Literatura y compromiso
LA POLÉMICA entre literatura y compromiso político es la que probablemente ha movido más plumas de la guerra civil española a esta parte y, en fecha más reciente, desde que Jean-Paul Sartre la hizo suya en los años cincuenta de la cultura occidental. Amansados algunos de los furores idealistas, que eran más fáciles de entender desde los duros años de la posguerra europea, los enemigos del engagement parecen haberse impuesto en los últimos años, si no por otra cosa por la fuerza del número. En los últimos tiempos, sin embargo, la situación política del continente latinoamericano ha dado nuevos bríos a la histórica polémica. Recientemente dos novelistas de ese continente, el peruano Mario Vargas Llosa y el colombiano Gabriel García Márquez han ocupado trincheras contrapuestas en su apreciación de las dictaduras de izquierda en América Latina. Estos últimos días el propio Vargas Llosa y un europeo, el novelista alemán Günter Grass, reanudan la polémica sobre literatura y compromiso.Lo que se discute es el apoyo o rechazo de los intelectuales hacia las democracias, en su concepto occidental. El autor de La ciudad y los perros insinuó en su día que la mayor parte de los escritores e intelectuales latinoamericanos despreciaban los sistemas democráticos del continente para apoyar decididamente las dictaduras marxistas-leninistas. El escritor alemán, por su parte, rechazó tal afirmación a la vez que se reafirmó en su convicción de que "la literatura no puede huir de la situación existencial en que se encuentra la humanidad". Borges, mucho más sutil y descreído, resumió hace tiempo la vieja polémica señalando que hablar de literatura y compromiso era hacerlo de "equitación protestante", es decir, mezclar términos y conceptos de distinto orden.

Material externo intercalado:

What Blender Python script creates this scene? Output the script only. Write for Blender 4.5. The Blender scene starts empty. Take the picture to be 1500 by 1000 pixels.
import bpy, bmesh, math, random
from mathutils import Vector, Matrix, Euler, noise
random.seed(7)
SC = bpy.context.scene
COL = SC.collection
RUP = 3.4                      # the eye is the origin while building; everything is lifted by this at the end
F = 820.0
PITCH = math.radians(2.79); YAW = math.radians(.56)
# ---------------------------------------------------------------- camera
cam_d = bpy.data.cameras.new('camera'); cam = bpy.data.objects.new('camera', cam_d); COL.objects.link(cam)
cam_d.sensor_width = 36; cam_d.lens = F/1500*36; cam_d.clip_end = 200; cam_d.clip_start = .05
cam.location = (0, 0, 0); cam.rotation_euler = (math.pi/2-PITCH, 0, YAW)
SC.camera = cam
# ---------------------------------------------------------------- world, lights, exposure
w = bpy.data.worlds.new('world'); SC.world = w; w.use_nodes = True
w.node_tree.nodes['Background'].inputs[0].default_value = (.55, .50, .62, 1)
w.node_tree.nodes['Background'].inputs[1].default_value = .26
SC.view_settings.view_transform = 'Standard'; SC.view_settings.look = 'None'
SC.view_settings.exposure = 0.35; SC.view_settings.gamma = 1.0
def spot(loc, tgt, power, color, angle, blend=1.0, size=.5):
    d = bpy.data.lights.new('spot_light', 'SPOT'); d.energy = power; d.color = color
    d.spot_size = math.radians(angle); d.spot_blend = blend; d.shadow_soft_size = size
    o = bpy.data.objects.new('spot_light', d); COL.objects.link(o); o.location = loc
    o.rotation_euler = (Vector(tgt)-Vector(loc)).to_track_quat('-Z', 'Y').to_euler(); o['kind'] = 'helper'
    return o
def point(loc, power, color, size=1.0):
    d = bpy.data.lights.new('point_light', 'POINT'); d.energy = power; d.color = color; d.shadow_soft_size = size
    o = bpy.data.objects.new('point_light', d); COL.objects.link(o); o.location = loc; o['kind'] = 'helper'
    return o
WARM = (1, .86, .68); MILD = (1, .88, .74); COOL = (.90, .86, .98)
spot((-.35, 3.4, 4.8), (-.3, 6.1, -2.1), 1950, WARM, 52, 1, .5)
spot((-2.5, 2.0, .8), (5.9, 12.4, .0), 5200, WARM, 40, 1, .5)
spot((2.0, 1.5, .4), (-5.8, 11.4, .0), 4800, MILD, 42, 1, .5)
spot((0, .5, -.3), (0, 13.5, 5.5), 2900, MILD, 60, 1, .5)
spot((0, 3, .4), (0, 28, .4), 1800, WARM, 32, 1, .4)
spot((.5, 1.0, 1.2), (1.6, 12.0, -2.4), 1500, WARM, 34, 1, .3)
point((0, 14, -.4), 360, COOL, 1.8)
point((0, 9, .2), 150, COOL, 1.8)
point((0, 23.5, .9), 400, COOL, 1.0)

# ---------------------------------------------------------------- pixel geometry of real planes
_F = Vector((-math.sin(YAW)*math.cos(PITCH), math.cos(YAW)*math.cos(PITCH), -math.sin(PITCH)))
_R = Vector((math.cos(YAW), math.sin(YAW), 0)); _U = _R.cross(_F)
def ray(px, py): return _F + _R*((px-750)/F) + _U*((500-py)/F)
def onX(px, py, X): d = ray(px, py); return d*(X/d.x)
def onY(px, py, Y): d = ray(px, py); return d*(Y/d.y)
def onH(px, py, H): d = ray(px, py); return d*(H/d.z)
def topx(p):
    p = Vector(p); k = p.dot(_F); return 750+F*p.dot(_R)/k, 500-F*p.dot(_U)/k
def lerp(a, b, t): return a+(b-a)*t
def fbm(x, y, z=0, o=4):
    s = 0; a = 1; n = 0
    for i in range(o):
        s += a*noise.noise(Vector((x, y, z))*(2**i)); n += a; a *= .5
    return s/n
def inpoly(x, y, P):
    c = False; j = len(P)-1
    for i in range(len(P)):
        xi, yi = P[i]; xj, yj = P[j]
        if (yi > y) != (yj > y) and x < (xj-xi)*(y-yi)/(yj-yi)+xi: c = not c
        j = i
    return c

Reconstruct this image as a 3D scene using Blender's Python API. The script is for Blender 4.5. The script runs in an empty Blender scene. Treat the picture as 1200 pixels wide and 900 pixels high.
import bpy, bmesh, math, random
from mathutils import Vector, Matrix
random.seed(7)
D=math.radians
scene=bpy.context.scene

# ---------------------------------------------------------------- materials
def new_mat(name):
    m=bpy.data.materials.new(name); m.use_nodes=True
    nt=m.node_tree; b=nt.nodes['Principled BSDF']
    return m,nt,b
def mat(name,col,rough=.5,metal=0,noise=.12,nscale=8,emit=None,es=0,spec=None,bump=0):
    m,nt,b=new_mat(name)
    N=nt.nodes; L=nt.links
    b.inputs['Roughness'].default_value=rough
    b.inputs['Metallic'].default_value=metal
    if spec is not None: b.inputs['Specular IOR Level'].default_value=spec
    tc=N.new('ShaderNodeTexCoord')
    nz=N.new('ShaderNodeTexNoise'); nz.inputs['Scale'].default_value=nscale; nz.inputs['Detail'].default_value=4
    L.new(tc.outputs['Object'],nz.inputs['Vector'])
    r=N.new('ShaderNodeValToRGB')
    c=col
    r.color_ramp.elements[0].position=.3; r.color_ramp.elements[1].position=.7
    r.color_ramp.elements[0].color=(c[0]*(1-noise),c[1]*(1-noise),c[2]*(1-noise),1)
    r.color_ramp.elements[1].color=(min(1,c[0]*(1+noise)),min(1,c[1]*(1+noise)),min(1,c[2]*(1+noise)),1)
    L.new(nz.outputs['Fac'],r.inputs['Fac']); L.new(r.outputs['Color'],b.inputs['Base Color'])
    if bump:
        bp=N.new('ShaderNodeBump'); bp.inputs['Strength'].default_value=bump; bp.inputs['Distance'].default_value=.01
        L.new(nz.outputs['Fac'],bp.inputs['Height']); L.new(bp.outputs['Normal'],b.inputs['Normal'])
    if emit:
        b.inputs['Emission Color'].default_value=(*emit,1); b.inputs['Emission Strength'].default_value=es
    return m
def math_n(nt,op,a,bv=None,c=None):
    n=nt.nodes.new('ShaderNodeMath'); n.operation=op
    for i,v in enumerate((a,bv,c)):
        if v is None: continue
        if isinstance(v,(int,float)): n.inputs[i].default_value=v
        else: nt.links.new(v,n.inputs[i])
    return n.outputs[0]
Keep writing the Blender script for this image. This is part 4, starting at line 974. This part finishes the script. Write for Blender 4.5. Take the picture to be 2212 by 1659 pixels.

En cualquier caso, lo que se vuelve a analizar y a discutir es la función social de los intelectuales, algo que hasta su mismo enunciado nos retrotrae en el túnel del tiempo. Todo parece indicar que la época de las causas justas llegó a su fin. Casos como el de la guerra civil española son ya irrepetibles. Neruda, Vallejo, Hemingway, Bernanos, Auden, Orwell, Malaux o Koestler, entre otros, apoyaron vital y creativamente un conflicto en el que la frontera entre el bien y el mal parecía nítida para cualquiera de los contendientes.
El intelectual, el escritor, y, en definitiva el ser humano, sabe que la diferencia entre la bondad y la maldad es cada vez menor, que los intereses económicos hace tiempo que lo anegaron todo y que si algunas revoluciones fueron saludadas con entusiasmo, como en el caso de Cuba, el paso del tiempo incrementa el escepticismo de los esperanzados. Los ejemplos de censura, represión, encarcelamiento y falta de respeto a los derechos humanos no son ya exclusivos de un sistema político determinado. De un lado, se condenan los fascismos que coexisten en la actualidad al mismo tiempo que se negocia con ellos o se niega el visado de entrada a determinados escritores non gratos. De otro, se habla de la revolución del proletariado y la creación del hombre nuevo a la vez que se prohíben obras como las de Orwell, se niegan visados para salir del país o se manipulan las fotografías históricas.
Un continente como el latinoamericano, con una deuda externa imposible, una estratificación social próxima al Medievo y un constante sonar de sables, parece poco propicio para las discusiones de salón. La solidaridad internacional con el régimen cubano no evitó su dependencia económica de la URS S, como la solidaridad con Nicaragua no impedirá la ayuda del Gobierno de Estados Unidos a la contra. Denuncias y solidaridades forman parte ya de un ritual que las más de las veces busca acallar la propia y mala conciencia. No es tanto una aceptación de un determinismo económico de los pueblos como el situar en su justo lugar el papel e influencia de los intelectuales en las sociedades en las que desarrollan su trabajo.
Mientras tanto, los débiles regímenes democráticos de un continente a punto de embargo intentarán sobrevivir con o sin la ayuda de la intelligentsia. Los partidarios del compromiso con la revolución seguirán produciendo loas al tractor, y los diletantes intentarán alcanzar la perfección estética. Al final sólo se salvará el talento del creador, al margen de sus preferencias ideológicas, y los sistemas políticos que sean capaces de superar las dificultades económicas. Del talento apenas se puede decir nada, salvo el reconocerlo cuando surge. De la política se puede afirmar sin ningún tipo de duda que el sistema democrático -con sus defectos- ha demostrado sobradamente su idoneidad para la convivencia. El resto es literatura.